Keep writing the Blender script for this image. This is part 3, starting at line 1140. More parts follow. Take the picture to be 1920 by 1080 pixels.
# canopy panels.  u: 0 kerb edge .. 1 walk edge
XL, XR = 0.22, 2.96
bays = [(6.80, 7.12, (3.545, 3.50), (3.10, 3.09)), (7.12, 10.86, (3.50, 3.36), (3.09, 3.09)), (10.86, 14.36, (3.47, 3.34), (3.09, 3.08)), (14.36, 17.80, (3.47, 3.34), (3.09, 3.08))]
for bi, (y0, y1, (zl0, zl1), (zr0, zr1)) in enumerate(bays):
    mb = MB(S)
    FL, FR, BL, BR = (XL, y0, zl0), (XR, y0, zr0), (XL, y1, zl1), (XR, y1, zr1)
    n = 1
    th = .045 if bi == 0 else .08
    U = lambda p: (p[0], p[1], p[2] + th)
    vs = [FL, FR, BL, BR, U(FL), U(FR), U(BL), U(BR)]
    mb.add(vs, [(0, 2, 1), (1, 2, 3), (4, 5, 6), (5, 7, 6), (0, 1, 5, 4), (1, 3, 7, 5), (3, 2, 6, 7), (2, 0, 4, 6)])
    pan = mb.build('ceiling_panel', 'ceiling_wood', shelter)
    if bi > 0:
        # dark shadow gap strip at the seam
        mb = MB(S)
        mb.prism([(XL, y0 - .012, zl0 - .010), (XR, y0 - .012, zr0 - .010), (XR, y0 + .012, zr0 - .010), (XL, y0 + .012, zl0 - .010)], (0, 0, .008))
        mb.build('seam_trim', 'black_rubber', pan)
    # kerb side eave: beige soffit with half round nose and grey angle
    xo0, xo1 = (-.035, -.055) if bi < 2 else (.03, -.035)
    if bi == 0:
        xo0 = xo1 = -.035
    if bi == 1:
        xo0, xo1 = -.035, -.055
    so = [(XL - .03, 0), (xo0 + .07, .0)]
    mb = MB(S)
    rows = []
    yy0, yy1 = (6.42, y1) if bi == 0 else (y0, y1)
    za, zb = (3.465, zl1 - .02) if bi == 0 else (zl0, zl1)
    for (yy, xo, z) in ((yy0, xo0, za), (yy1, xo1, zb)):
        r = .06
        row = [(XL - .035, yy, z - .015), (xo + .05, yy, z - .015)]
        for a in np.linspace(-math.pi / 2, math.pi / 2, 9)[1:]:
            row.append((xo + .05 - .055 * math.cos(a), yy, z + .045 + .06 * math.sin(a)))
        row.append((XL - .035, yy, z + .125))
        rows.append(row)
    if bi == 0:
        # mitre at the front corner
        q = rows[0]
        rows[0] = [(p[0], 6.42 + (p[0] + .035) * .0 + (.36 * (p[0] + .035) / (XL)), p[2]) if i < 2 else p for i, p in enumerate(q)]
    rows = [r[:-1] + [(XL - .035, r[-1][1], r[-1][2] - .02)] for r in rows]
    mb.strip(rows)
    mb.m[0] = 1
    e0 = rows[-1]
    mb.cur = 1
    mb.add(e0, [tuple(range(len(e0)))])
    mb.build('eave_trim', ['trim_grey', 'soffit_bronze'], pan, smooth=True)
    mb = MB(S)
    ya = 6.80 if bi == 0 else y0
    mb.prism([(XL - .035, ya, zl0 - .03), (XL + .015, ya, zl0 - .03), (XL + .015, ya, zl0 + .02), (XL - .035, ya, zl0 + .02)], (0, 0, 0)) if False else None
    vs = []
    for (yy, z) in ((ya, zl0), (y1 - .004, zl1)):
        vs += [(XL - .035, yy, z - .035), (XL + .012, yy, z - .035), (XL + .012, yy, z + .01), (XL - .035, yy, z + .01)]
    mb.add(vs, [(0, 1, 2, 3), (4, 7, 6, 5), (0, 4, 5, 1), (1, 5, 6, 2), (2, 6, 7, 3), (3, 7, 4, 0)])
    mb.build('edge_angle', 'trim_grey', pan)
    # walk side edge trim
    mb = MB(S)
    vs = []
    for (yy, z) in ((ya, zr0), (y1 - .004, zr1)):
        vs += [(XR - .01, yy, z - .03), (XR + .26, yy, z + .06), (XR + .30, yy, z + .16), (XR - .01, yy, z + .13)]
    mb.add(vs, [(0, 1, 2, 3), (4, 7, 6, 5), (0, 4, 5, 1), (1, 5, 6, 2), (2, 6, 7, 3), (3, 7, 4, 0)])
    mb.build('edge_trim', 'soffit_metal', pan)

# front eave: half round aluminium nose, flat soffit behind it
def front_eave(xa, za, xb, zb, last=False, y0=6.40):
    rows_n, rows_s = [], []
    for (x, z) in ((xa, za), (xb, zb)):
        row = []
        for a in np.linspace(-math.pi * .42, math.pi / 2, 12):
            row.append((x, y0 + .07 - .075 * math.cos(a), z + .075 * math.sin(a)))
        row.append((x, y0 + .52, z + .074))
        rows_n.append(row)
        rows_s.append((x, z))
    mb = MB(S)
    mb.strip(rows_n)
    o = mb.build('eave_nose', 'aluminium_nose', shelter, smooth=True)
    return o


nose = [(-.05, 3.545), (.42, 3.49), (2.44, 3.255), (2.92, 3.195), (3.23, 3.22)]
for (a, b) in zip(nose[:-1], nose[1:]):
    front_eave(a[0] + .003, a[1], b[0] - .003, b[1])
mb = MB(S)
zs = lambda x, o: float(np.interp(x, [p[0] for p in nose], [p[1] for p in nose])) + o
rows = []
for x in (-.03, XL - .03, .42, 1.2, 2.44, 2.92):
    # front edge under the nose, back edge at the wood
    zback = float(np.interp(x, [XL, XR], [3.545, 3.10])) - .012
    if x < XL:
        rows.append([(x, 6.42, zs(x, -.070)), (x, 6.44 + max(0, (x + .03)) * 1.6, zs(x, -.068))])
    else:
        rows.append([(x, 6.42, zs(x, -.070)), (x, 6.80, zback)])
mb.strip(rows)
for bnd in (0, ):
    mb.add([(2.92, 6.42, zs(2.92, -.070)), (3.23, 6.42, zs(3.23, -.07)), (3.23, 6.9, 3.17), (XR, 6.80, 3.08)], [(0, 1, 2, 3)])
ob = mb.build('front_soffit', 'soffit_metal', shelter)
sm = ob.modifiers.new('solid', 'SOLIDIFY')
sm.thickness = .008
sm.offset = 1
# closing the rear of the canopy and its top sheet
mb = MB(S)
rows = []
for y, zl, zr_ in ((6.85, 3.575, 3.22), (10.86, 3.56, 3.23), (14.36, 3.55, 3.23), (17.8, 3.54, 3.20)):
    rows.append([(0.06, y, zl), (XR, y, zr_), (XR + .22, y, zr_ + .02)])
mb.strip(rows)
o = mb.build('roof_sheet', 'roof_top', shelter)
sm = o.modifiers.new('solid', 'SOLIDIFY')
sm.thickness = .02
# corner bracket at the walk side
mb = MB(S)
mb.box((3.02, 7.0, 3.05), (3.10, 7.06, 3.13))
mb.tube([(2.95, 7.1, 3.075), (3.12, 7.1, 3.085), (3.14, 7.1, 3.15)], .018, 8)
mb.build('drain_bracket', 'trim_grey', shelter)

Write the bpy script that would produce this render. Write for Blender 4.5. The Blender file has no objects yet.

▬▬▬

• The task
Above are some records; repeat all of them exactly.

• Final result
Keep writing the Blender script for this image. This is part 3, starting at line 1140. More parts follow. Take the picture to be 1920 by 1080 pixels.
# canopy panels.  u: 0 kerb edge .. 1 walk edge
XL, XR = 0.22, 2.96
bays = [(6.80, 7.12, (3.545, 3.50), (3.10, 3.09)), (7.12, 10.86, (3.50, 3.36), (3.09, 3.09)), (10.86, 14.36, (3.47, 3.34), (3.09, 3.08)), (14.36, 17.80, (3.47, 3.34), (3.09, 3.08))]
for bi, (y0, y1, (zl0, zl1), (zr0, zr1)) in enumerate(bays):
    mb = MB(S)
    FL, FR, BL, BR = (XL, y0, zl0), (XR, y0, zr0), (XL, y1, zl1), (XR, y1, zr1)
    n = 1
    th = .045 if bi == 0 else .08
    U = lambda p: (p[0], p[1], p[2] + th)
    vs = [FL, FR, BL, BR, U(FL), U(FR), U(BL), U(BR)]
    mb.add(vs, [(0, 2, 1), (1, 2, 3), (4, 5, 6), (5, 7, 6), (0, 1, 5, 4), (1, 3, 7, 5), (3, 2, 6, 7), (2, 0, 4, 6)])
    pan = mb.build('ceiling_panel', 'ceiling_wood', shelter)
    if bi > 0:
        # dark shadow gap strip at the seam
        mb = MB(S)
        mb.prism([(XL, y0 - .012, zl0 - .010), (XR, y0 - .012, zr0 - .010), (XR, y0 + .012, zr0 - .010), (XL, y0 + .012, zl0 - .010)], (0, 0, .008))
        mb.build('seam_trim', 'black_rubber', pan)
    # kerb side eave: beige soffit with half round nose and grey angle
    xo0, xo1 = (-.035, -.055) if bi < 2 else (.03, -.035)
    if bi == 0:
        xo0 = xo1 = -.035
    if bi == 1:
        xo0, xo1 = -.035, -.055
    so = [(XL - .03, 0), (xo0 + .07, .0)]
    mb = MB(S)
    rows = []
    yy0, yy1 = (6.42, y1) if bi == 0 else (y0, y1)
    za, zb = (3.465, zl1 - .02) if bi == 0 else (zl0, zl1)
    for (yy, xo, z) in ((yy0, xo0, za), (yy1, xo1, zb)):
        r = .06
        row = [(XL - .035, yy, z - .015), (xo + .05, yy, z - .015)]
        for a in np.linspace(-math.pi / 2, math.pi / 2, 9)[1:]:
            row.append((xo + .05 - .055 * math.cos(a), yy, z + .045 + .06 * math.sin(a)))
        row.append((XL - .035, yy, z + .125))
        rows.append(row)
    if bi == 0:
        # mitre at the front corner
        q = rows[0]
        rows[0] = [(p[0], 6.42 + (p[0] + .035) * .0 + (.36 * (p[0] + .035) / (XL)), p[2]) if i < 2 else p for i, p in enumerate(q)]
    rows = [r[:-1] + [(XL - .035, r[-1][1], r[-1][2] - .02)] for r in rows]
    mb.strip(rows)
    mb.m[0] = 1
    e0 = rows[-1]
    mb.cur = 1
    mb.add(e0, [tuple(range(len(e0)))])
    mb.build('eave_trim', ['trim_grey', 'soffit_bronze'], pan, smooth=True)
    mb = MB(S)
    ya = 6.80 if bi == 0 else y0
    mb.prism([(XL - .035, ya, zl0 - .03), (XL + .015, ya, zl0 - .03), (XL + .015, ya, zl0 + .02), (XL - .035, ya, zl0 + .02)], (0, 0, 0)) if False else None
    vs = []
    for (yy, z) in ((ya, zl0), (y1 - .004, zl1)):
        vs += [(XL - .035, yy, z - .035), (XL + .012, yy, z - .035), (XL + .012, yy, z + .01), (XL - .035, yy, z + .01)]
    mb.add(vs, [(0, 1, 2, 3), (4, 7, 6, 5), (0, 4, 5, 1), (1, 5, 6, 2), (2, 6, 7, 3), (3, 7, 4, 0)])
    mb.build('edge_angle', 'trim_grey', pan)
    # walk side edge trim
    mb = MB(S)
    vs = []
    for (yy, z) in ((ya, zr0), (y1 - .004, zr1)):
        vs += [(XR - .01, yy, z - .03), (XR + .26, yy, z + .06), (XR + .30, yy, z + .16), (XR - .01, yy, z + .13)]
    mb.add(vs, [(0, 1, 2, 3), (4, 7, 6, 5), (0, 4, 5, 1), (1, 5, 6, 2), (2, 6, 7, 3), (3, 7, 4, 0)])
    mb.build('edge_trim', 'soffit_metal', pan)

# front eave: half round aluminium nose, flat soffit behind it
def front_eave(xa, za, xb, zb, last=False, y0=6.40):
    rows_n, rows_s = [], []
    for (x, z) in ((xa, za), (xb, zb)):
        row = []
        for a in np.linspace(-math.pi * .42, math.pi / 2, 12):
            row.append((x, y0 + .07 - .075 * math.cos(a), z + .075 * math.sin(a)))
        row.append((x, y0 + .52, z + .074))
        rows_n.append(row)
        rows_s.append((x, z))
    mb = MB(S)
    mb.strip(rows_n)
    o = mb.build('eave_nose', 'aluminium_nose', shelter, smooth=True)
    return o


nose = [(-.05, 3.545), (.42, 3.49), (2.44, 3.255), (2.92, 3.195), (3.23, 3.22)]
for (a, b) in zip(nose[:-1], nose[1:]):
    front_eave(a[0] + .003, a[1], b[0] - .003, b[1])
mb = MB(S)
zs = lambda x, o: float(np.interp(x, [p[0] for p in nose], [p[1] for p in nose])) + o
rows = []
for x in (-.03, XL - .03, .42, 1.2, 2.44, 2.92):
    # front edge under the nose, back edge at the wood
    zback = float(np.interp(x, [XL, XR], [3.545, 3.10])) - .012
    if x < XL:
        rows.append([(x, 6.42, zs(x, -.070)), (x, 6.44 + max(0, (x + .03)) * 1.6, zs(x, -.068))])
    else:
        rows.append([(x, 6.42, zs(x, -.070)), (x, 6.80, zback)])
mb.strip(rows)
for bnd in (0, ):
    mb.add([(2.92, 6.42, zs(2.92, -.070)), (3.23, 6.42, zs(3.23, -.07)), (3.23, 6.9, 3.17), (XR, 6.80, 3.08)], [(0, 1, 2, 3)])
ob = mb.build('front_soffit', 'soffit_metal', shelter)
sm = ob.modifiers.new('solid', 'SOLIDIFY')
sm.thickness = .008
sm.offset = 1
# closing the rear of the canopy and its top sheet
mb = MB(S)
rows = []
for y, zl, zr_ in ((6.85, 3.575, 3.22), (10.86, 3.56, 3.23), (14.36, 3.55, 3.23), (17.8, 3.54, 3.20)):
    rows.append([(0.06, y, zl), (XR, y, zr_), (XR + .22, y, zr_ + .02)])
mb.strip(rows)
o = mb.build('roof_sheet', 'roof_top', shelter)
sm = o.modifiers.new('solid', 'SOLIDIFY')
sm.thickness = .02
# corner bracket at the walk side
mb = MB(S)
mb.box((3.02, 7.0, 3.05), (3.10, 7.06, 3.13))
mb.tube([(2.95, 7.1, 3.075), (3.12, 7.1, 3.085), (3.14, 7.1, 3.15)], .018, 8)
mb.build('drain_bracket', 'trim_grey', shelter)

Write the bpy script that would produce this render. Write for Blender 4.5. The Blender file has no objects yet.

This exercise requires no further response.